Re: RE: I would rather live m
Jim, no problem. I figured you and I had just gotten our frequencies crossed, as happens from time to time on these boards. And you're right; IAC has brought up a point that goes beyond the simple issue of violent crime...
iamcanadian said:
Summer said:
Simple: Executions reflect a bloodthirsty society. In a bloodthirsty society, crime occurs at a higher rate than in a peaceful society that values human life.
I don't know what's so difficult to understand about that. It seems quite logical to me.
No, I think you end of with different types of crime. In a peaceful society you end up with higher levels of white collar type crimes. Things like defrauding people get avanced because the pacifists with take getting screwed without blowing the heads off the people that screwed them, as occurs in a more hot blooded societies.
Well, several thoughts on this...
First off, there's a difference between "peaceful society" and "pacifists". I honestly think that a society of committed pacifists would be likely to simply exile any member who committed a crime that indicated his/her inability to get on as a functional member of that society.
OTOH, in what I term a "peaceful" society, rehabilitation is generally an appropriate response to those who commit most crimes, while working to ameliorate or eliminate those conditions in society that have been shown to promote criminal activity in the first place. For those who show they cannot be rehabilitated, then life imprisonment without parole is a proper solution. I personally would even go so far as to approve of capital punishment in certain severe murder/mass murder cases where guilt has been proven in an ironclad manner that goes BEYOND reasonable doubt (huge numbers of witnesses coupled with a direct confession from the perpetrator's own free will, the perpetrator is unremorseful and all avenues of appeal have been exhausted, that sort of thing...), but that's just my personal view.

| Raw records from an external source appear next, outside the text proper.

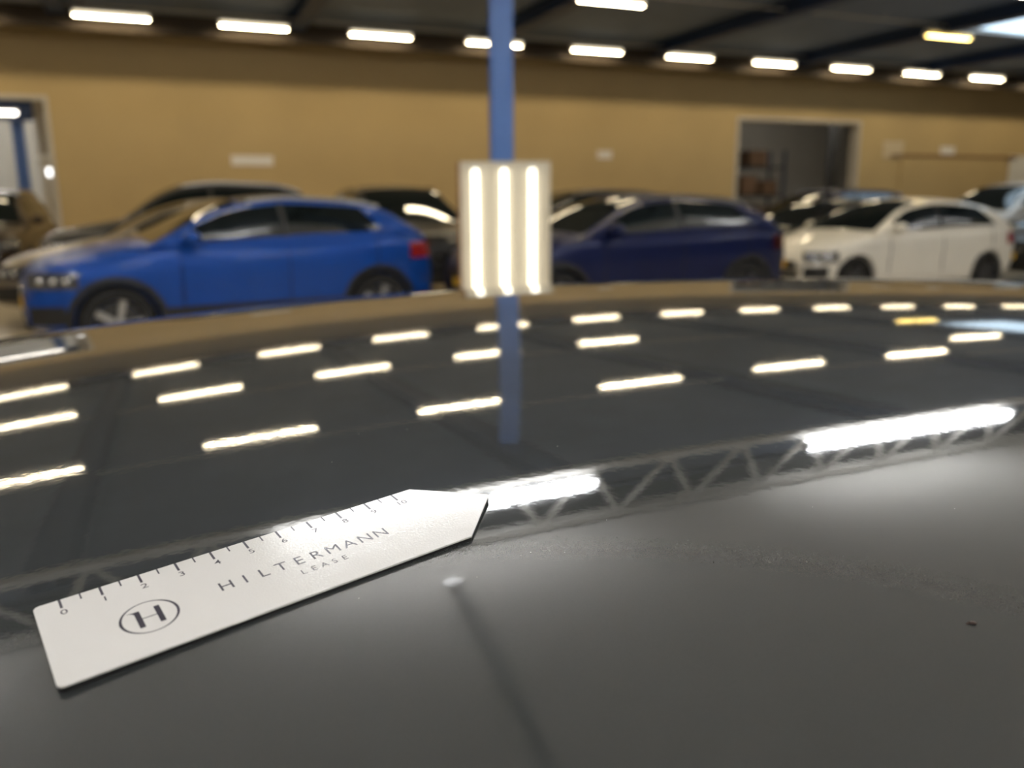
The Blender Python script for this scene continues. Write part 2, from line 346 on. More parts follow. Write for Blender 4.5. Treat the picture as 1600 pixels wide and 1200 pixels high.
# ------------------------------------------------------------------ rooms behind the openings: columns, lamps, racks
def column(x, y, label, m_='blue_steel', hw=.13):
    t = empty('steel_column', (x, y, 0)); tag(t, label, 'column')
    obj('shaft', boxes('shaft', [(-hw, hw, -hw, hw, .02, 5.89)], .01), m_, t); obj('base_plate', boxes('bp', [(-hw - .07, hw + .07, -hw - .07, hw + .07, 0, .02)]), m_, t)
column(-3.08, 25.2, 'blue column seen through the bright doorway at the left')
column(-2.50, 24.5, 'slim grey column near the right edge of the bright doorway', 'grey_steel', .10)
def room_lamp(x, y, z, ln, label, m_='room_lamp', r_=.05):
    t = empty('room_lamp', (x, y, z)); tag(t, label, 'lamp')
    obj('tube', boxes('tube', [(-ln / 2, ln / 2, -r_, r_, -.05, .03)], .02), m_, t); obj('housing', boxes('hs', [(-ln / 2 - .03, ln / 2 + .03, -r_ - .02, r_ + .02, .03, .09)]), 'white_metal', t)
    for s in (-1, 1): obj('rod', bar('rod', (s * ln * .3, 0, .09), (s * ln * .3, 0, 5.899 - z), .008, 6), 'grey_steel', t)
room_lamp(-4.08, 23.0, 3.53, 2.6, 'bright tube lamp seen high in the left doorway', 'room_lamp_soft')
room_lamp(-7.5, 26.0, 4.9, 2.6, 'unseen tube lamp added in the room behind the left doorway')  # this and the following room lamps are out of view, added for brightness
room_lamp(-1.5, 27.0, 5.0, 2.6, 'added tube lamp in the bright room hidden beside the doorway edge')
room_lamp(21.0, 23.0, 5.0, 2.6, 'unseen tube lamp added in the dim store room')
room_lamp(24.5, 27.5, 5.25, 2.6, 'second unseen tube lamp added deeper in the dim store room', 'room_lamp_soft', .12)
room_lamp(-4.2, 28.0, 5.3, 2.6, 'unseen tube lamp added high in the bright room behind the left doorway', 'room_lamp')
bm_ = empty('door_lintel_beam', (0, 0, 0)); tag(bm_, 'dark blue crossbeam at the top of the bright doorway', 'beam')
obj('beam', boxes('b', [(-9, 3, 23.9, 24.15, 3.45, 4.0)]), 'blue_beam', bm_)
pp = empty('wall_pipe', (-2.14, 21.2, 0)); tag(pp, 'pale upright duct just inside the left doorway', 'duct')
obj('duct', boxes('d', [(-.11, .10, -.12, .12, 0, 5.89)], .03), 'white_trim', pp)
for k in range(3): obj('collar', boxes('d', [(-.13, .12, -.14, .14, .8 + 1.6 * k, .9 + 1.6 * k)], .01), 'white_metal', pp)
for (x, y, hw, lb) in ((16.6, 23.2, .30, 'broad grey pillar at the left inside the dim opening'), (18.0, 26.0, .22, 'dark grey pillar in the middle of the dim opening'), (22.1, 23.6, .14, 'thin dark pillar at the right inside the dim opening')):
    column(x, y, lb, 'grey_steel' if x != 22.1 else 'dark_steel', hw)
rk = empty('storage_rack', (18.6, 27.6, 0)); tag(rk, 'dim storage rack behind the opening right of centre', 'rack')
for x in (0, 2.4, 4.8):
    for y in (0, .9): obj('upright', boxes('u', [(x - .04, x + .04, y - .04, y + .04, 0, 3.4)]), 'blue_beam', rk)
for z in (.5, 1.6, 2.7): obj('shelf', boxes('s', [(-.04, 4.84, -.06, .96, z, z + .07)], .008), 'dark_steel', rk)
bxs = [(.6, .57), (1.6, .57), (3.1, .57), (4.1, .57), (.7, 1.67), (1.7, 1.67), (3.2, 1.67), (4.2, 1.67), (1.1, 2.77), (3.6, 2.77)]
names = ['lower left', 'lower centre left', 'lower centre right', 'lower right', 'middle left', 'middle centre left', 'middle centre right', 'middle right', 'upper left', 'upper right']
for (x, z), nm in zip(bxs, names):
    w_, h_ = random.uniform(.35, .44), random.uniform(.5, .8)
    t = empty('cardboard_box', (18.6 + x, 28.05, z)); tag(t, 'brown cardboard box on the dim storage rack, %s' % nm, 'box', 'boxes on the storage rack')
    obj('carton', boxes('c', [(-w_, w_, -.36, .36, 0, h_)], .01), 'cardboard', t); obj('tape', boxes('t', [(-w_ - .002, w_ + .002, -.03, .03, h_, h_ + .003)]), 'paper', t)

bk = empty('bulkhead_lamp', (-2.02, 21.05, 2.05)); tag(bk, 'small cool lamp glowing at the right edge of the left doorway', 'lamp')
obj('lens', boxes('lens', [(-.10, .09, -.06, -.02, 0, .16)], .015), 'dim_lamp', bk); obj('base', boxes('base', [(-.11, .10, -.02, .029, -.02, .18)], .006), 'white_metal', bk)
# ------------------------------------------------------------------ light board in front of the post
lb = empty('light_board', (1.735, 4.26, 0), -math.atan2(1.735, 4.26)); tag(lb, 'cream inspection board with three glowing white LED tubes', 'light board')
bw, bz0, bz1 = .243, .36, 1.62
obj('panel', boxes('panel', [(-bw, bw, -.012, .012, bz0, bz1)], .004), 'board', lb)
for s in (-1, 1): obj('edge_strip', boxes('edge', [(s * bw - .007, s * bw + .007, -.02, .016, bz0, bz1)], .003), 'wood' if s < 0 else 'board', lb)
for x in (-.153, 0, .151):
    t = obj('led_tube', bar('tube', (x, -.032, bz0 + .05), (x, -.032, bz1 - .03), .017, 14), 'tube', lb)
    for z in (bz0 + .03, bz1 - .03):
        obj('end_cap', boxes('cap', [(x - .019, x + .019, -.052, -.012, z - .012, z + .012)], .004), 'white_metal', t)
for s in (-1, 1):
    obj('leg', boxes('leg', [(s * .17 - .02, s * .17 + .02, .012, .05, .06, bz1 - .2)], .004), 'dark_steel', lb)
    obj('foot', boxes('foot', [(s * .17 - .025, s * .17 + .025, -.25, .30, .02, .06)], .006), 'dark_steel', lb)
    for y in (-.2, .25): obj('pad', bar('pad', (s * .17, y, 0), (s * .17, y, .02), .02, 10), 'rubber', lb)

# ------------------------------------------------------------------ parked cars
KIND = {
 'hatch': dict(L=4.05, W=1.76, WB=2.56, R=.315,
    top=[(-2.025, .58), (-1.98, .68), (-1.85, .76), (-1.4, .87), (-.92, .965), (0, .97), (1.0, 1.0), (1.55, 1.03), (1.92, 1.0), (2.0, .92), (2.025, .8)],
    roof=[(-1.00, .93), (-.30, 1.33), (.05, 1.42), (.45, 1.45), (1.05, 1.41), (1.5, 1.32), (1.9, .99)], wr=.58),
 'crossover': dict(L=4.04, W=1.84, WB=2.60, R=.345,
    top=[(-2.02, .66), (-1.97, .80), (-1.84, .88), (-1.4, .98), (-.95, 1.05), (0, 1.06), (1.0, 1.09), (1.55, 1.12), (1.90, 1.08), (1.99, .98), (2.02, .85)],
    roof=[(-1.02, 1.02), (-.38, 1.37), (-.05, 1.47), (.40, 1.51), (1.10, 1.47), (1.45, 1.40), (1.92, 1.07)], wr=.62),
 'suv': dict(L=4.50, W=1.86, WB=2.70, R=.36,
    top=[(-2.25, .70), (-2.2, .86), (-2.05, .95), (-1.5, 1.04), (-1.05, 1.10), (0, 1.11), (1.0, 1.13), (1.7, 1.15), (2.12, 1.12), (2.22, 1.0), (2.25, .85)],
    roof=[(-1.12, 1.07), (-.5, 1.48), (-.15, 1.61), (.4, 1.66), (1.3, 1.63), (1.8, 1.55), (2.18, 1.10)], wr=.66),
}
def smooth(y, n=2):
    y = np.array(y, float)
    for _ in range(n): y[1:-1] = .25 * y[:-2] + .5 * y[1:-1] + .25 * y[2:]
    return y
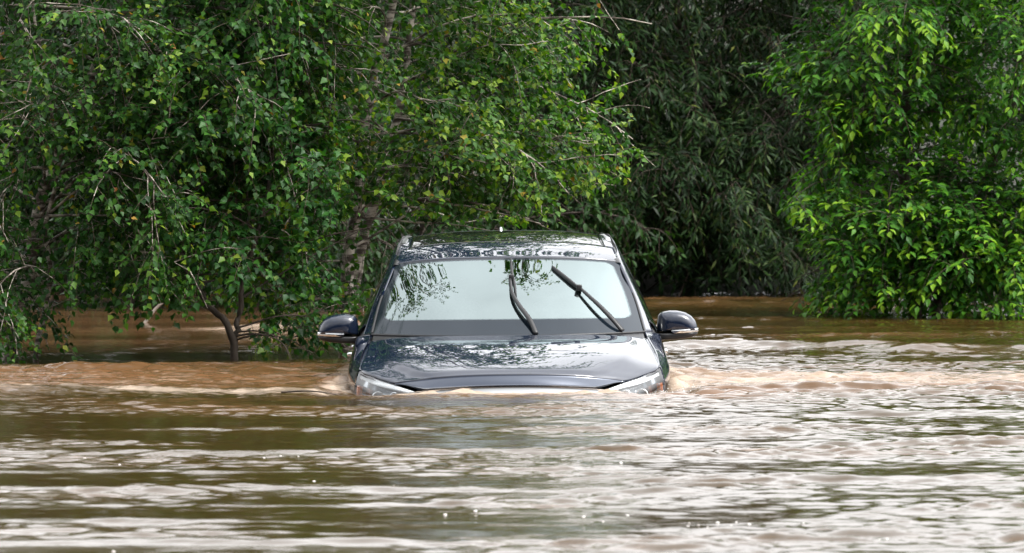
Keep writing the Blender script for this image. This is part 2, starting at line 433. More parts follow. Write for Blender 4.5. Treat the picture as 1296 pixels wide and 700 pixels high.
# roof rails
for sg in (1, -1):
    y = np.linspace(2.10, 3.75, 40)
    zr = np.interp(y, [r[1] for r in A[4:9]], [r[2] for r in A[4:9]]); xr = np.interp(y, [r[1] for r in A[4:9]], [r[0] for r in A[4:9]])-.022
    lift = .002+.003*sstep(2.16, 2.75, y)*(1-sstep(3.6, 3.75, y))
    rail = empty('roof_rail'); rail.parent = car
    P = np.stack([sg*xr, y, zr+lift], 1)
    w, h = .021, .010
    prof = np.array([(-w, -h), (-w, h*.5), (-w*.6, h), (w*.6, h), (w, h*.5), (w, -h)])
    G = np.stack([P+np.array([px_, 0, pz_]) for px_, pz_ in np.concatenate([prof, prof[:1]])], 1)
    patch('rail_front_foot', cl(G[:15]), M['black_plastic'], rail, flip=False, thick=0)
    patch('rail_bar', cl(G[14:]), M['rail_metal'], rail, flip=False)
    for yy in (2.8, 3.6):
        i = int(np.argmin(abs(y-yy))); V, F = box_arrays(P[i]+np.array([0, 0, -.025]), (.03, .08, .05), .006)
        Acc().add(cl(V), F).build('rail_foot', M['black_plastic'], rail)
# roof antenna
V, F = box_arrays((-.03, 3.5, .833), (.018, .10, .04), .007)
V[:, 1] += (V[:, 2]-.81)*.8*(V[:, 1] < 3.5); ant = Acc().add(cl(V), F).build('roof_antenna', M['rail_metal'], car)

# door mirrors
def px_out(pts, ref): return np.array([((x-ref[0])/204., -(y-ref[1])/204.) for x, y in pts])
OUT_T = px_out([(836,420),(836.5,408),(838,398.5),(842,395),(852,393.2),(862,393.4),(872,395.5),(880,400),(885,406),(887.5,414),(887.8,419),(870,419.5),(852,420)], (862, 408))
OUT_L = px_out([(833,421),(850,420.2),(870,419.8),(887.8,419.4),(888,422),(885,425.5),(874,428.5),(858,430.2),(842,430.5),(834,430)], (862, 408))
def loft(outline, ys, scales, c=None, sh=None):
    c = outline.mean(0) if c is None else c
    rings = []
    for yy, sc in zip(ys, scales):
        o = c+(outline-c)*sc; rings.append(np.stack([o[:, 0], np.full(len(o), yy), o[:, 1]], 1))
    return np.array(rings)
def closed_loft(name, rings, m, parent, sg, cap=True):
    n = rings.shape[1]; nr = len(rings); V = rings.reshape(-1, 3).copy()
    i, j = np.meshgrid(np.arange(nr-1), np.arange(n), indexing='ij')
    a0 = (i*n+j).ravel(); a1 = (i*n+(j+1) % n).ravel(); F = [np.stack([a0, a1, a1+n, a0+n], 1)]
    V = np.concatenate([V, [rings[0].mean(0)], [rings[-1].mean(0)]]); k = np.arange(n); k2 = (k+1) % n
    F.append(np.stack([k2, k, np.full(n, nr*n)], 1)); F.append(np.stack([k+(nr-1)*n, k2+(nr-1)*n, np.full(n, nr*n+1)], 1))
    return V, F
def dense(o, n=48):
    o = np.concatenate([o, o[:1]]); d = np.concatenate([[0], np.cumsum(np.linalg.norm(np.diff(o, axis=0), axis=1))])
    t = np.linspace(0, d[-1], n, endpoint=False); return np.stack([np.interp(t, d, o[:, 0]), np.interp(t, d, o[:, 1])], 1)
for sg in (1, -1):
    mr = empty('door_mirror'); mr.parent = car
    base = np.array([1.052, 1.95, .292])
    def put(V):
        V = np.array(V)+base; V[:, 0] *= sg; return cl(V)
    r = loft(dense(OUT_T), (-.082, -.079, -.070, -.055, -.03, .0, .03, .06), (.30, .55, .74, .87, .96, 1., 1.0, .97), c=np.array([.0, -.02]))
    V, F = closed_loft('housing', r, None, None, sg); mesh_from('mirror_housing', put(V), F, M['paint'], mr)
    r = loft(dense(OUT_L), (-.078, -.074, -.055, -.03, .0, .03, .06), (.4, .7, .9, .97, 1., 1., .95))
    V, F = closed_loft('base', r, None, None, sg); mesh_from('mirror_base', put(V), F, M['black_plastic'], mr)
    ind = px_out([(853,417.5),(870,416.4),(888.6,415.2),(888.9,419.8),(872,420.8),(856,421.3)], (862, 408))
    r = loft(dense(ind), (-.088, -.080, -.04, .0, .03), (.90, .97, 1., 1.0, .99), c=np.array([-.01, -.06]))
    r[..., 1] += np.clip((r[..., 0]-.02)/.11, 0, 1)**2*.045
    V, F = closed_loft('ind', r, None, None, sg); mesh_from('indicator_strip', put(V), F, M['chrome'], mr)
    arm = Acc().tube(put(np.array([(-.165, -.01, -.112), (-.12, -.008, -.10), (-.06, .0, -.085)])), [.022, .02, .022], 10)
    V, F = box_arrays((-.13, 0, -.066), (.13, .035, .012), .005); arm.add(put(V), F)
    arm.build('mirror_arm', M['black_plastic'], mr)
    r = loft(dense(OUT_T), (.0605, .0625), (.9, .88), c=np.array([.0, -.02])); V, F = closed_loft('g', r, None, None, sg)
    mesh_from('mirror_glass', put(V), F, M['mirror_glass'], mr)
    # door handles
    for yy in (2.55, 3.45):
        V, F = box_arrays((.992, yy, .085), (.045, .2, .028), .011); V[:, 0] *= sg
        Acc().add(cl(V), F).build('door_handle', M['chrome'], car)

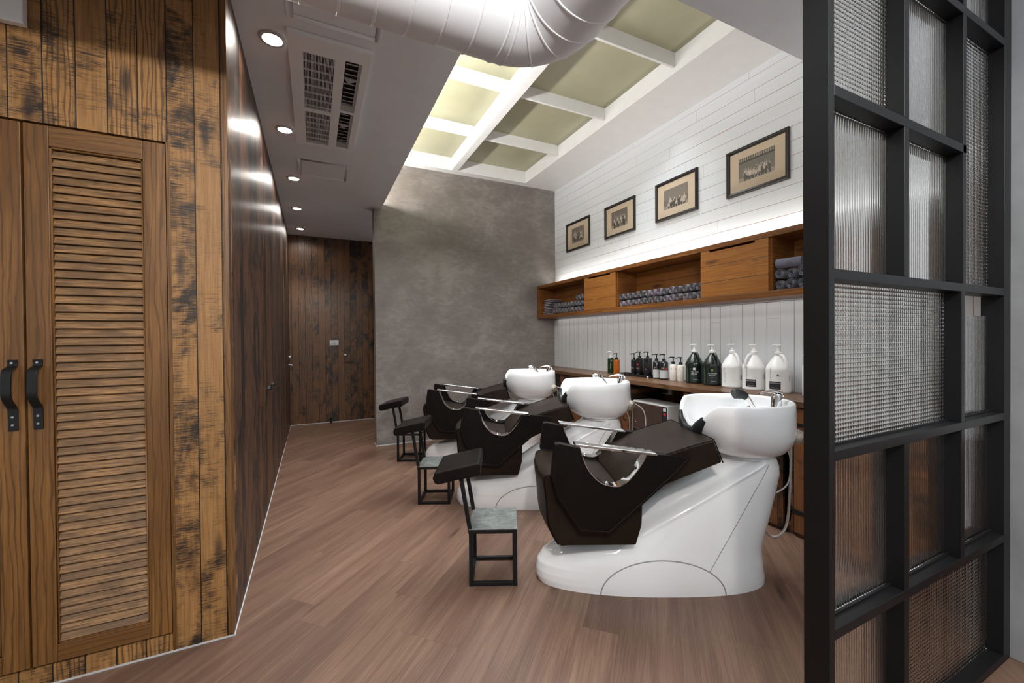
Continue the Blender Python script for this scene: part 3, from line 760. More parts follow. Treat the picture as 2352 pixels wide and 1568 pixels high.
# folded towels
fb = None
for i in range(9):
    if fb is None:
        b = MB(); rings = []
        for xx, sx in ((0, .7), (.006, 1), (.17, 1), (.176, .7)):
            rings.append([(xx, -.105*(1 if sx == 1 else .97), -.010*sx), (xx, .100, -.011*sx), (xx, .108, 0), (xx, .100, .011*sx), (xx, -.105, .010*sx), (xx, -.112, 0)])
        b.loft(rings); fb = b.build('folded_towel', M['towel_p'], smooth=True, sub=1); o = fb
    else: o = fb.copy(); col.objects.link(o)
    o.location = (SX+.05+rn.uniform(-.008, .006), 4.800+rn.uniform(-.012, .012)-(.02 if i > 5 else 0), zb+.0125+i*.0228); o.rotation_euler = (rn.uniform(-.03, .03), 0, rn.uniform(-.06, .06))
    tag(o, 'mauve-grey folded towel, %s from the bottom of the stack in the leftmost cubby' % ORD[i], 'towel', 'folded towels in the far left cubby')

# ------------------------------------------------------------------ counter, cabinets, warmer
ZCT = .8486
ct = tag(MB().box(2.659, XW-.02, .62, YG-.002, ZCT-.040, ZCT).build('countertop', M['counter'], bevel=.003), 'long brown wooden countertop along the white board wall', 'countertop')
def base_cab(name, y0, y1, label, doors, open_=None):
    c = thing(name, label, 'cabinet', (2.88, (y0+y1)/2, 0)); px, py = 2.88, (y0+y1)/2
    def L(x0, x1, a0, a1, z0, z1): return MB().box(x0-px, x1-px, a0-py, a1-py, z0, z1)
    z1 = ZCT-.0405; t_ = .02
    b = L(2.70, XW-.024, y0, y0+t_, .05, z1); 
    b.box(2.70-px, XW-.024-px, y1-t_-py, y1-py, .05, z1); b.box(XW-.034-px, XW-.024-px, y0-py, y1-py, .05, z1); b.box(2.70-px, XW-.024-px, y0-py, y1-py, .05, .07)
    b.box(2.71-px, XW-.024-px, y0-py, y1-py, 0, .05)
    b.build('carcass', M['planks_cab'], c)
    for (a0, a1) in doors:
        d = L(2.678, 2.70, a0+.004, a1-.004, .03, z1-.006).build('door', M['planks_cab'], c, bevel=.0015)
        for zz in (.16, .70):
            s_ = a1-.004-py
            MB().prism([(a1-.004-py, zz-.016), (a1-.03-py, zz-.016), (a1-.15-py, zz-.004), (a1-.155-py, zz), (a1-.15-py, zz+.004), (a1-.03-py, zz+.016), (a1-.004-py, zz+.016)], 'x', 2.673-px, 2.679-px).build('hinge', M['black_iron'], d, bevel=.001)
            MB().tube([(2.672-px, a1-.002-py, zz-.035), (2.672-px, a1-.002-py, zz+.035)], .006, 10).build('hinge_pin', M['black_iron'], d, smooth=True)
        MB().tube(arc([(2.677-px, a0+.03-py, .46), (2.652-px, a0+.03-py, .465), (2.652-px, a0+.03-py, .535), (2.677-px, a0+.03-py, .54)], 5), .005, 8).build('handle', M['black_iron'], d, smooth=True)
    return c
base_cab('base_cabinet', 3.012, 4.985, 'dark plank base cabinet under the counter next to the grey wall', [(3.03, 3.55), (3.55, 3.99), (3.99, 4.45), (4.45, 4.975)])
base_cab('base_cabinet', .64, 2.395, 'dark plank base cabinet with black strap hinges behind the nearest basin', [(.66, 1.10), (1.10, 1.56), (1.60, 2.0), (2.0, 2.385)])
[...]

I wouldn't condone it in other cases, however.
Mind you that in this context, I am speaking of violent crime, including homicide in its various forms and of gross theft of the "breaking and entering" sort and the like. With white collar crime, things are different.
I don't agree with your premise that people in a peaceful society will just take this sort of crime lying down. There is an entire spectrum that lies between just taking it with no reponse on one extreme and "blowing the heads off the people that screwed them" on the other. Personally I feel that things like embezzlement, the Enron-type fiascoes, bilking big chunks of society out of their retirement or life's savings, etc. merit extreme punishment that leaves the perpetrator not only imprisoned for a good number of years, but also permanently penniless. Teach 'em that crime doesn't pay, and make periodic news items of the depths to which they have sunk in future years as a reminder to others not to follow in their footsteps.
This is just me thinking out loud, you understand.
In a more violent society the crimes can be more intense, violent and of more short term and isolated effect, but not necessarily more damaging to a larger the segment of that society as a whole.
Don't make the mistake of thinking that just because a crime may have only a small number of direct victims that means it is not damaging to society on a larger scale. The feeling that murder and rape are rampant or that one is likely to suffer or die at the hands of an attacker one day has a chilling effect on society in myriad ways and tends to foster a cycle that feeds itself as society stratifies in response to this sort of paranoia.